In terms of being a Christin communicator, Lewis was something of an enigma. In some sense he was a traditional Anglican; yet he came to be feted universally by fundamentalists because he decried liberal Christianity despite his failure to support the verbal inerrancy of scripture. Nonetheless, he was drawn in by evangelical Christianity. He certainly possessed the skill to reach wide audiences in a country which was far from being Christian, including children and many among the working classes. He became the expert and apologist, par excellence on Christian morality as "practical everyday questions of how Christians ought to live" (p.46).

However, Lewis came across for the late twentieth and twenty-first centuries as something of a dinosaur-particularly regarding marriage, gender and sexual morality issues. In many ways, he was a controversialist. Further, he was irrelevant to the extent that he eschewed matters of racial justice in the 1960s and beyond and generally avoided socio-political issues also. To this extent, he was out of touch with public culture.

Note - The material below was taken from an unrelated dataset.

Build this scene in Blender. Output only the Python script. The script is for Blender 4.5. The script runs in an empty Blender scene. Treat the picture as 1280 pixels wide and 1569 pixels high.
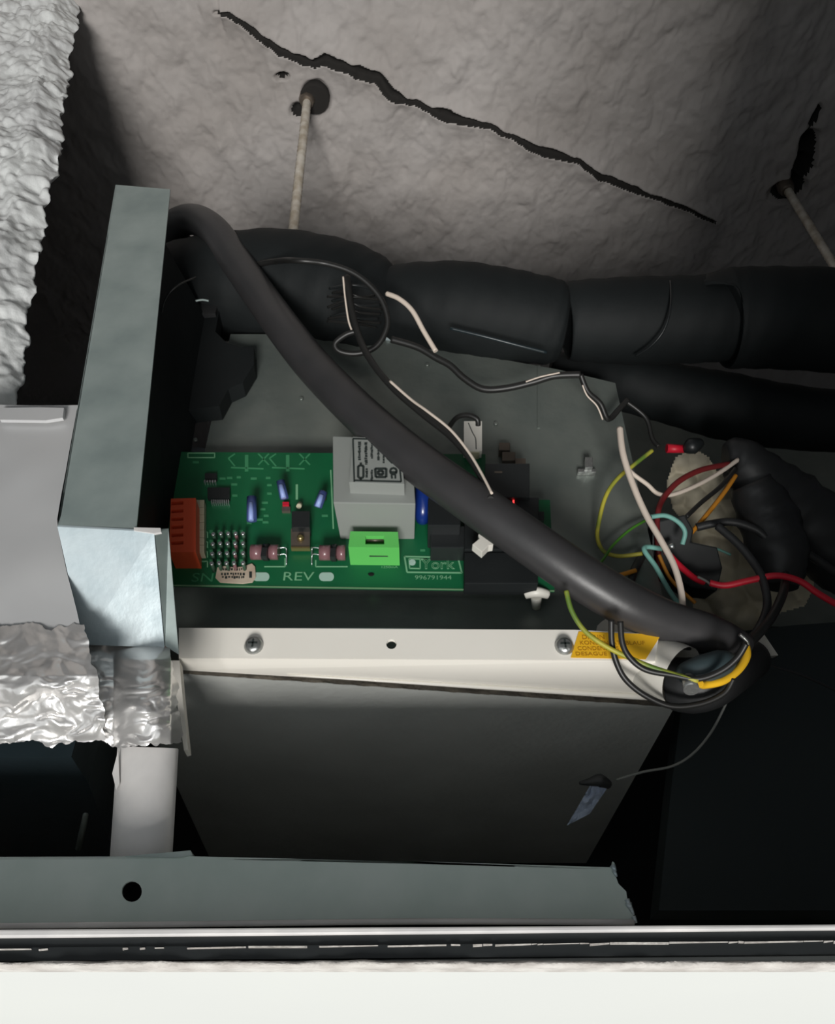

Nonetheless, he was attempting to answer questions people were posing; and clarifying matters for them. He was dealing with timeless truths.

The success of Mere Christianity is a little surprising, as it was originally published as three works which were only minimally revised before the composite was published.

The author offers an excellent analysis of the historical and contextual religious reasons why MC was so successful, but the summary at the end of the book is disappointing. Lewis's skill lay in his dealing with common human nature, seeing reason in the context of experience, emotions and imagination. It is his poetic nature and his preoccupation with Mere Christianity in a straightforward and basic manner which has made it a longterm success.